I have also reclaimed works from previous shows as a starting point but work changes and evolves when you start the process. I love the saying from William Kentridge - let your hands do the thinking.
I have had some round canvases for years and am contrasting then with small square and rectangular pieces.
Early stage - these works will evolve slowly - I am treating them all at once ad will continue for a while before finishing each one individually. I find working in a series less stressful than working on one. The process becomes a matter of intuitive decision making and passing to the next piece.
These multiple works were started in May when I was finishing off 16 oil paintings for the Riverina Institute TAFE Staff show Fate at the Wagga Wagga Art Gallery.
On Tuesday July 2 worked two layers using a translucent paint and then a strong acrylic red runny paint so I could trickle it down the brush onto the surface.

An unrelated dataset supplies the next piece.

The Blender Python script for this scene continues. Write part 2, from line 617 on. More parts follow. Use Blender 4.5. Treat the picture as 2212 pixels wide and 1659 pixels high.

I've used this technique over the years mainly in the show Perfume from 1995. My students in 2012 had fun doing a project using runny house paint applied in a similar manner.
I'll leave it to dry and think about what comes next!
With the second show later this year, in late May I received the go ahead from Arts Space co-ordinator Jenn Wright on behalf of the committee. So... 40 paintings of trees as a metaphor for the diversity within our community and a series of panoramic views of the wonderful ring of hills that encompasses Albruy Wodonga.
It's very important for me to enjoy the process in the studio. I am using a mix of talc, glue and gesso to prepare the canvas surface to roughen up the manufactured pre-primed canvas. This home-made impasto is wonderfully flexible and I have used this medium often. It dries to a soft matte finish and is absorbant so that watery pigment soaks in beautifully and one can be reminded of a fresco finish.
Yes an empty bucket!
Ingredient - talc - just like the perfumed talcum powder!
Glue - using manufactured rather than arrowroot glue this time.
Gesso - just to whiten and smooth the mix instead of water
Mixing time!
Straight onto canvas with spatula, what fun!
This canvas 1.8x .6cms one of the panoramas.
When there are 40 canvases to get stuck into - you need to just get stuck into them. Because 'trees' are so familiar and so imprinted in one's memory these shapes are very generalised and I'm keeping the process very open ended. I'm using thick paint, watery paint, washing off, dry brush, wide brushes and rags. But there is logic in the colour scheme at this stage. This has to be enjoyable - the hard bit will come soon enough when I need to decide how I am going to resolve each one and also see the 40 as one work as well as individual works.
It gets dark around 5:30pm. Time for the fireside.